Northampton Press

Friday, January 17, 2020

Council overturns mayor’s ordinance veto

Wednesday, September 26, 2018 by AL RECKER Special to The Press in Local News

New legislation on rental property inspections will take effect Jan. 1, 2019

Northampton Borough Council voted to overturn Mayor Thomas Reenock’s second veto of the rental property ordinance during the Sept. 20 council meeting.

The legislation had a controversial start in the borough. It was originally passed at the May 17 meeting, and Reenock refused to sign the legislation. It was vetoed for the first time June 7, and council members decided to table the matter.

Council and the mayor discussed and adjusted the ordinance over the following months.

Council voted again to adopt the revised legislation at the Sept. 6 meeting, during which time Reenock indicated he would veto the ordinance again.

At the Sept. 20 meeting, council needed a majority plus one vote to overturn the second veto. The vote was 6-2. Voting to overturn the veto in favor of the legislation were council members Anthony Lopsonzski Sr., Judy Kutz- ler, Keith Piescienski, Robert McHale, Kenneth Hall and council President Anthony Lopsonzski Jr.

Councilmen Ed Pany and Anthony Pristash voted against reversing the mayor’s veto. Both voted against the property rental ordinance at every turn.

The ordinance, which covers more than 1,300 rental apartments, will go into effect Jan. 1, 2019. Borough Manager LeRoy Brobst said letters will go out to the owners of rental properties notifying them of the terms, registrations, inspections and fees.

The mayor stated he agrees with the need for enforcement but does not feel the penalties and fines are necessary.
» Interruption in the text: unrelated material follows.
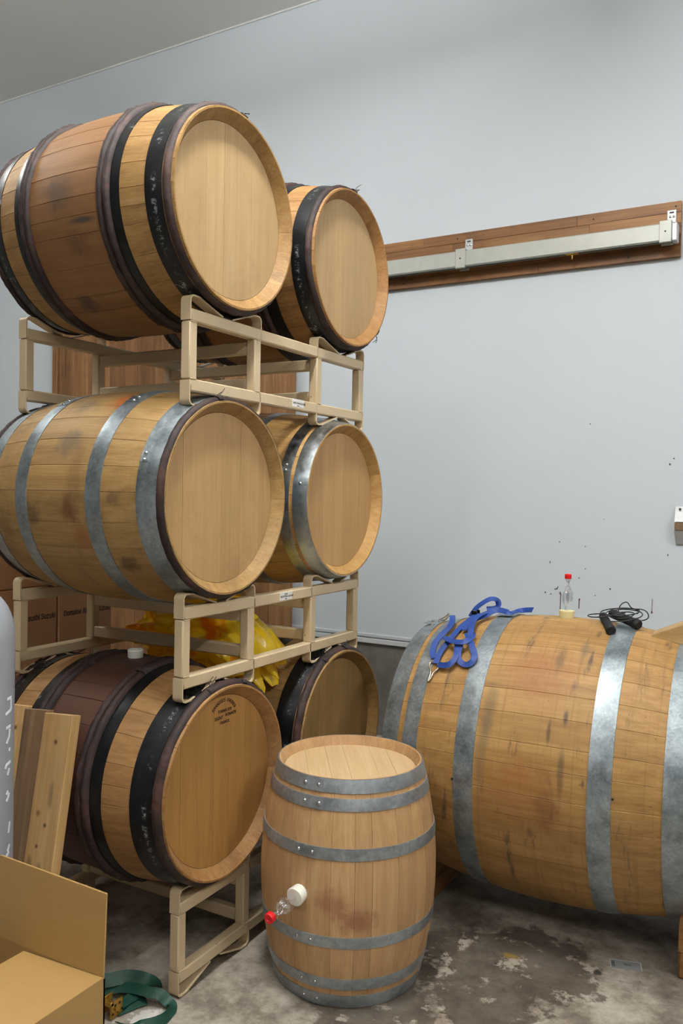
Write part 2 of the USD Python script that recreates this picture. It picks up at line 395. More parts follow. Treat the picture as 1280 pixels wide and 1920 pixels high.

He has said there are existing tools in the borough, such as health codes, fire and building codes and police, that make the legislation unnecessary.

“Council and I are in agreement that there are problems with enforcement, but I don’t agree with enforcement and penalty fines that increase the violations instead of working together with the community to solve and correct problems as a concerned group,” Reenock said.

Reenock also contends that council did not take any additional input into consideration after the first veto, despite holding meetings where members of the public had spoken about the ordinance.

McHale said Sept. 20 that after he read the mayor’s reasons for his veto, he believes both seem to agree on the wording for the property rental legislation passage.

Councilwoman Judy Kutzler, who has lobbied for the legislation, said there are deplorable conditions in some apartments that tenants are forced to live with.

“It is for the betterment of the borough,” she said.